Even in a sci-fi setting, military genre readers are interested in the details. They want to know exactly what kind of weapon the hero is using, what kind of bullets he's using, what kind of grenades he's throwing, what kind of armor he's wearing, etc. They want to know the country that manufacturered these items, the name of the manufacturer, the model number, and a description of how these items work on a battlefield.

In a historical military setting, you must not deviate slightly from historical accuracy because your readers will know. In a sci-fi setting you have to make it all up, but it has to sound plausible in the world you have created. For example, if your hero is fighting a war in the near future with weapons that haven't been invented yet, he should use weapons manufactured in Western nations by Western manufacturers with models that sound similar to models already in existence. The villains should use Russian and Chinese weapons, and these should also be described.

If all this sounds onerous to you then you're not alone. I also find it onerous, which is why I don't read military genre sci-fi. But it can be done without sacrificing good writing, especially if your weapons are creative and the hero uses them in creative ways. Read the first chapter of Starship Troopers.

And I will readress two prior points.

"Tanya" is a character from the Red Alert computer game series. Your readers are going to know about Tanya and will wonder why your character has a name so similar and does pretty much the same thing. That is not a question you want your readers asking.

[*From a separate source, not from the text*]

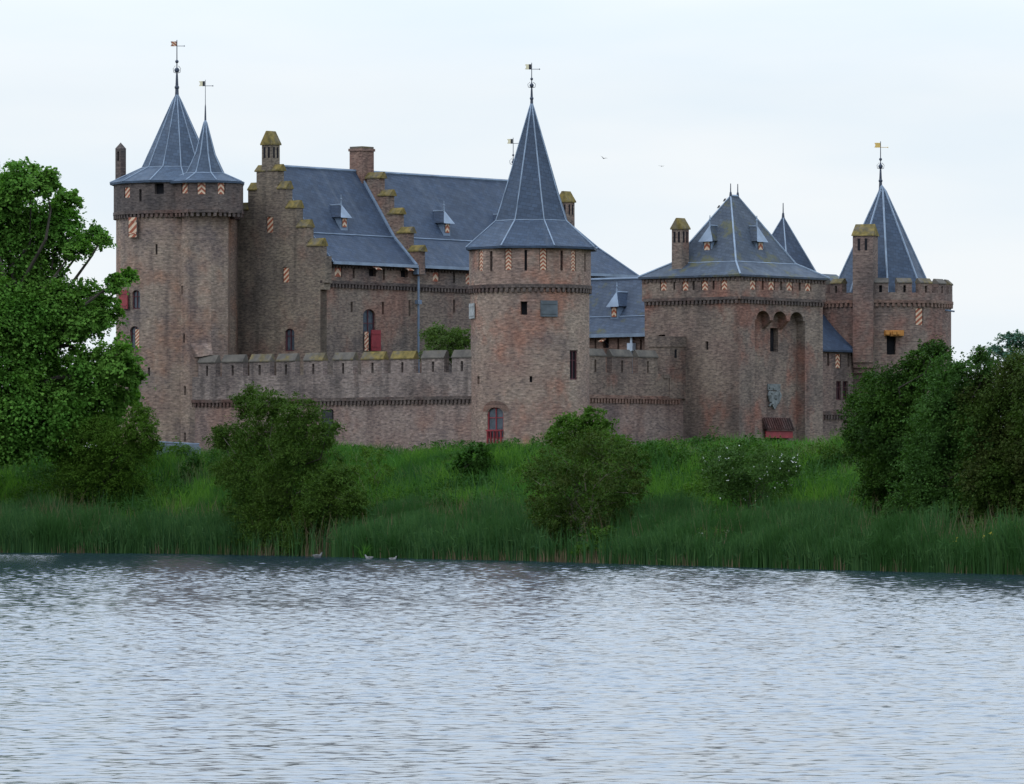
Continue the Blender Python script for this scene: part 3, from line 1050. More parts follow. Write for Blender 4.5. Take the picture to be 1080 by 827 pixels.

You do not need to give Talya a psych eval, but it would be good to know what she is thinking. We see what she does. We hear what she says. But you are not letting us into her head. If you want readers to identify with Talya, instead of just watching her at a distance, you need to let us know what makes her "tick".

Obviously, it's your story. I am not saying it is not your story. But my understanding is that the purpose of this forum is to get a second pair of eyes on your story so you can make changes that will make it more likely to be published. If you were working with an editor at a publishing house, I feel fairly certain he or she would have the same issues I am having.

I am not a rank amateur at this writing business. I was a journalism major for two years and learned how to write like a professional from a reporter at the Los Angeles Times. I am not a writer by profession, but I do write for a living, and I am well paid for it. The writing skills I learned in college have made me very successful at what I do. I am not telling you this in boast, but so that you understand where my advice is coming from.
 
This was interesting.
I notice your story is brutal, hard and dark :/

Why are we all going toward a dark future? >.<

I like it however and I can learn from your writing.
I especially like all the details and the dialogs that never get boring.